En el mundo de la política sorprende, en este asombroso país nuestro, casi todo, pero especialmente la manera en la que los políticos creen entender a los ciudadanos, a los que les votan y a los que no. El mensaje que acaba llegándoles carece de toda ecuanimidad; parece que hayan legitimado la opción de captar, exclusivamente, eso que les conviene leer. ¿Serán así de torpes nuestros políticos, o serán así de intolerantes e incongruentes con las enseñanzas que en realidad dejan las urnas?

Tras el tsunami andaluz, que lo arrasó todo menos a Ciudadanos, y que lo hundió todo menos a Vox, que lo emergió, Susana Díaz pretende seguir gobernando. Como si no hubiera logrado para su partido el dudoso honor de cosechar el peor registro de la historia en unas elecciones andaluzas.

Es verdad, también, que la formación de Rivera aspira a gobernar a pesar de tener dos fuerzas políticas con mayor apoyo, pero no es menos cierto que, de los cuatro grandes partidos, el único que sube, y con contundencia, es el suyo. Aunque procede tenerlas muy en cuenta, por supuesto, no son las tendencias las que establecen gobiernos. Eso, con solo recordar la experiencia de Arrimadas en Cataluña, debería saberlo ya.

Aunque Casado se arrogue el éxito de conseguir echar al PSOE del gobierno en Andalucía tras 36 años ininterrumpidos, esa realidad se la debe más a los deméritos y la corrupción socialistas y al aliento negativo del inquilino de la Moncloa, que a la confianza depositada en el candidato Moreno que, por supuesto, también se ha visto deteriorada con claridad, por mucho que quiera teñir de victoria histórica los resultados del pasado domingo.

La lectura de Iglesias -¿no habrá pensado Pablo en una profesión más adecuada a sus habilidades, quizá sobre el escenario de un teatro?- sin duda resulta aún más lamentable que dramática, y esto último lo fue mucho: “alerta antifascista”. Casi era aún más trágico que su discurso su rostro desencajado, que mostraba a un individuo incapaz de comprender lo que estaba sucediendo, como si odiara hasta límites insospechados unos resultados electorales que manaban del mismo lugar que él, supuestamente, tanto adora: la participación democrática.

Pero qué malos demócratas son los que se resisten a aceptar las normas del juego, como si los votos coincidentes con sus ideas fuera válidos, y los otros tan inmorales como inaceptables.

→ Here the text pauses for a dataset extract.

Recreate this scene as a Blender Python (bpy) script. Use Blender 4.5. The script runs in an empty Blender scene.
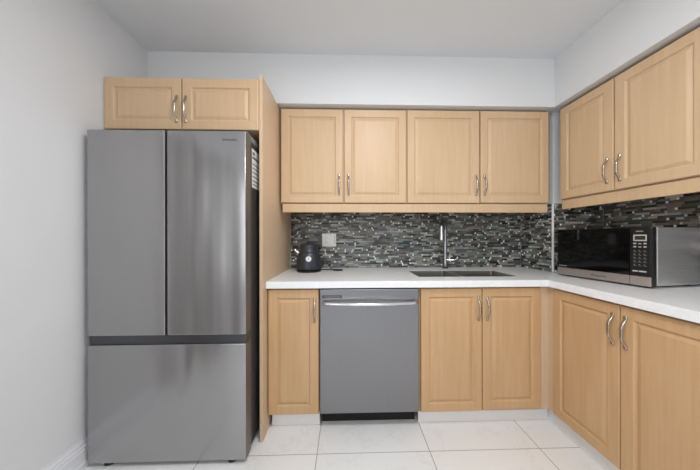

E infames son quienes animan a salir a la calle a luchar contra, precisamente, esos que votan exactamente lo que les da la gana. 

Resultan incomprensibles las protestas contra los votantes de Vox, como lo serían igualmente las que hubiera contra los votantes de Podemos o cualquier otra formación política que participa en democracia. Pueden no gustar a muchos ciudadanos pero, ¿no están acaso en su legítimo derecho los que proponen esas ideas igual que quienes las votan? ¿No es ese concepto, precisamente, el que convierte en hermosa la idea misma de la democracia?

Precisamente ahora que nuestra Constitución cumple sus cuatro primeras décadas conviene recalcar que hace falta más democracia, y no menos; más cultura y más educación, y no menos; más respeto al rival político y a las normas de convivencia, y mayor y mejor defensa de la vida democrática, y no menos, si queremos avanzar hacia la prosperidad que la mayoría reivindicamos para nuestro país.